Netzanschlussverfahren: Weitere Beschleunigung durch Digitalisierung und Standardisierung 

Anfang Mai 2022 fand zudem ein durch das BMWK organisierter Stakeholder-Workshop zur Beschleunigung von Netzanschlüssen von Kleinanlagen bis 30 kW statt. Darin wurden Eckpunkte zur Digitalisierung und Standardisierung des Anschlussprozesses von Anlagen bis 30 kW(p) bis zur Netzanschlusszusage vorgestellt (siehe Anlage). Aus Sicht des BDEW sind die Ursachen für eine Verzögerung des Netzanschlusses mannigfaltig: Personal- und Ressourcenmangel, notwendige Installationsumbauten, Behinderungen bei Netzausbau- und Genehmigungsverfahren sind nur einige der Gründe (vgl. hierzu auch unser aktuelles Positionspapier „Genehmigungsbeschleunigung Verteilernetzausbau“). Hinzu kommt der bereits festgestellte „Zertifizierungsstau“.

Ausblick

Wir erwarten einen Vorschlag zur Anpassung der NELEV mit sehr kurzer Verbändeanhörung. Da die Verordnung notifiziert werden muss, würde nach Übersendung des Verordnungsentwurfes an die EU-Kommission die sogenannten Stillhaltefrist von drei Monaten beginnen. Zudem ist die Zustimmung des Bundesrates erforderlich.
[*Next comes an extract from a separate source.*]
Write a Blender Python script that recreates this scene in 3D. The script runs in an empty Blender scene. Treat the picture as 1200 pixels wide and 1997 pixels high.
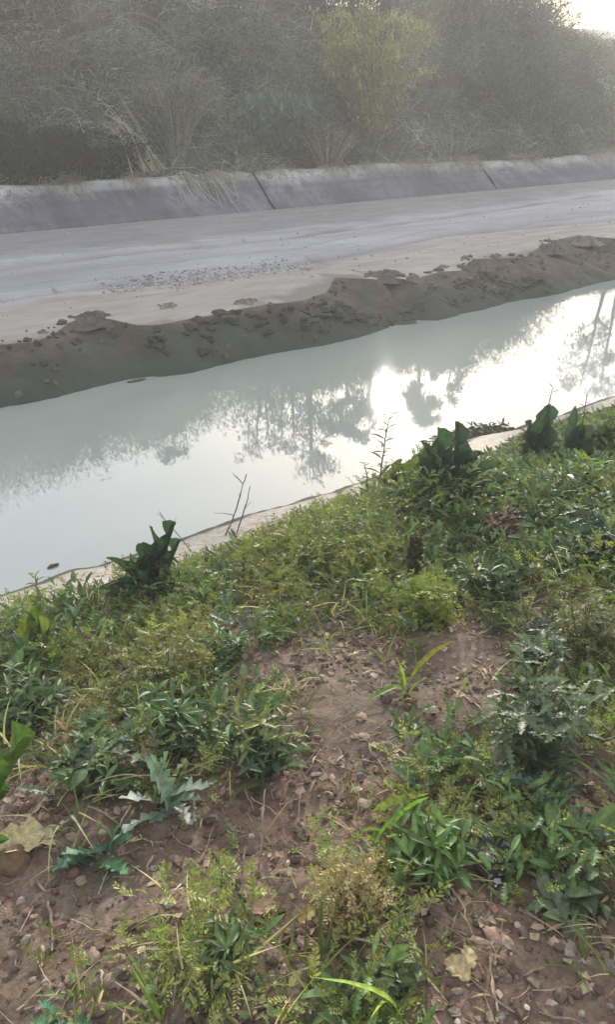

Die NELEV-Anpassungen könnten danach frühestens im Oktober 2022 in Kraft treten. 

Auch eine Novellierung des § 8 EEG zur Beschleunigung des Netzanschlussprozesses von Kleinanlagen bis 30 kW(p) zwischen Anlagen- und Netzbetreibern ist geplant. 

Der BDEW hat sich in alle Prozesse intensiv eingebracht und wird weiter aktuell berichten.